By: centraljersey.com
I would like to applaud the letter submitted last week by Daniel Domina regarding the deer population in East Windsor. They have most certainly become more bold over the past several years and I have seen them numerous times in areas of our town some distance removed from wooded land.
I would, however, like to point out that the deer fence erected by the Lee family was not put into place until after the township completed construction of the walkway/bikeway that runs from Oak Creek Road to behind the Hickory Corner Library, as this construction greatly increased the number of deer that the Lees had to contend with.
I also would like to point out that the number of deer in New Jersey now is higher than it was before New Jersey’s settlement by Europeans. Deer thrive in edge habitats and fragmented landscapes, which is precisely what people have been creating for them with suburban sprawl. That, coupled with a decrease in hunting, has led to the huge deer populations we see in the state today. Preserving large, continuous, forested tracts of land would help to remedy our state’s deer problem and decrease automobile accidents.
Furthermore, the deer population explosion has had a negative impact on the state’s forests by wreaking havoc on our forests’ understory, which makes it much easier for invasive plant species to gain a foothold and dramatically alter the ecology and quality of ecological services provided by these forests.
Hunting remains a tried-and-true method of deer population control. If the township (and municipalities across the state) would allow for greater deer hunting there could be a much healthier ecosystem within the state and far fewer deer-related car fatalities.
Daniel Clark East Windsor
Still reading about proposals for mill site
To the editor:
When we moved to East Windsor back in 1985, my wife and I started reading articles in the Windsor-Hights Herald about proposed plans for the former mill site in Hightstown.
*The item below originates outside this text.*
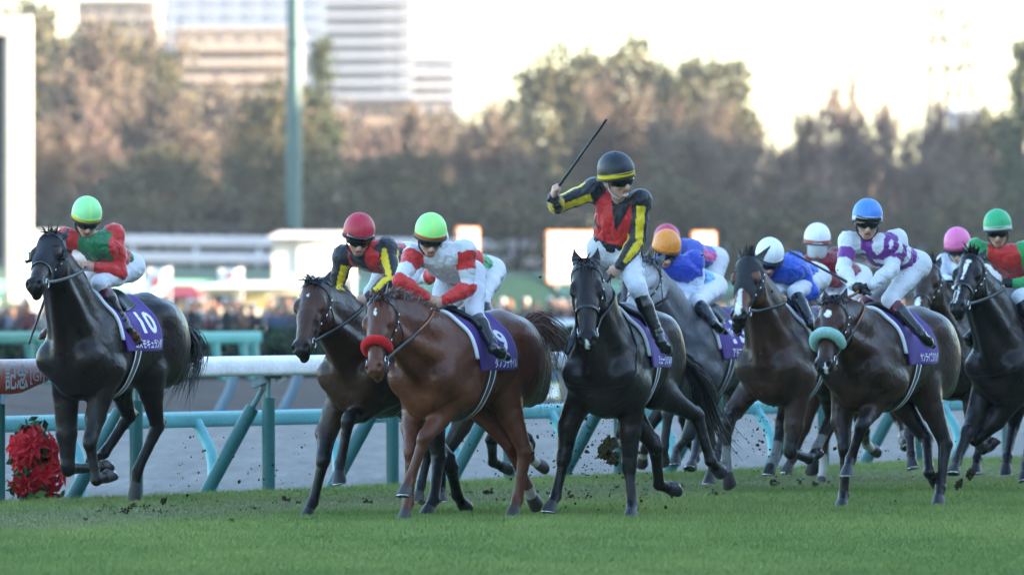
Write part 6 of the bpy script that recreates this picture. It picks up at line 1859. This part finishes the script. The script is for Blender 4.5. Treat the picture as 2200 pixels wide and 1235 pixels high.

It is now over 25 years later and we are still reading about proposed plans for the mill site.
Whatever the reasons for the rejection of the latest plan, we both find it hard to believe that in all the intervening years there has not been a single proposal that could have been accepted and been a benefit to the taxpayers of Hightstown.
We are both quite convinced that when it is time for us to move on to someplace warmer for our "golden years," we will still be reading about yet another rejected development plan.
Charles Repka East Windsor
A different take on budget numbers
To the editor:
The Windsor-Hights Herald article titled "Township eyeing slight tax increase" (March 4, 2011) sounds like another editorial written by the mayor of East Windsor under the guise of news. Thus, the Windsor-Hights Herald should give equal space for rebuttal editorials analyzing her customary deception, fraud, misrepresentation and just plain not telling the truth, the whole truth and nothing but the truth.
First of all, "a 2.49-cent tax rate hike to 40.79 cents per $100 of assessed property value" really means, using some basic arithmetic, that the previous municipal tax rate was 40.79 minus 2.49, namely about 38.30 (which if one checks their 2010 final – 2011 preliminary tax bill, was about 38.3).
Basic math says new minus old over old. That means the difference between 40.79 minus 38.3 equals 2.49, and this 2.49 increase has to be divided by the old rate of 38.3, resulting in an increase of 6.5 percent, yes a six-and-a-half percentage increase, (which is about 4.5 percent, yes four-and-a-half percent, over "the state’s 2-percent cap"). Furthermore, a mere 2 percent increase from 38.3 would only have amounted to a .77 cent tax rate hike to 39.09 cents per $100 of assessed property value.
So much for any semblance of truth in being "under the state’s 2-percent cap, she said."
So where does the "state’s pension bill to East Windsor also increased by $530,000 to a total of $1.94 million" fit? Not too surprisingly, the $530,000 increase over the previous total budget is roughly about 4.5 percent, the amount over the 2-percent cap. Furthermore, quick math reveals that 1.94 – .53 = 1.41, and .53 divided by 1.41 translates to a 38 percent increase for pensions.
Something has to be done about this problem, which the mayor herself has created by increasing pensions for public service employees at taxpayer expense in return for the public service employees voting for her, but the mayor is not even willing to acknowledge that this is a problem, and that this is part of the real reason for actually going over the state’s 2-percent cap by 4.5 percent, with pensions and health benefits amounting to 4.5 percent being excluded from the 2-percent cap.
As one congressman shouted to the president: "You lie."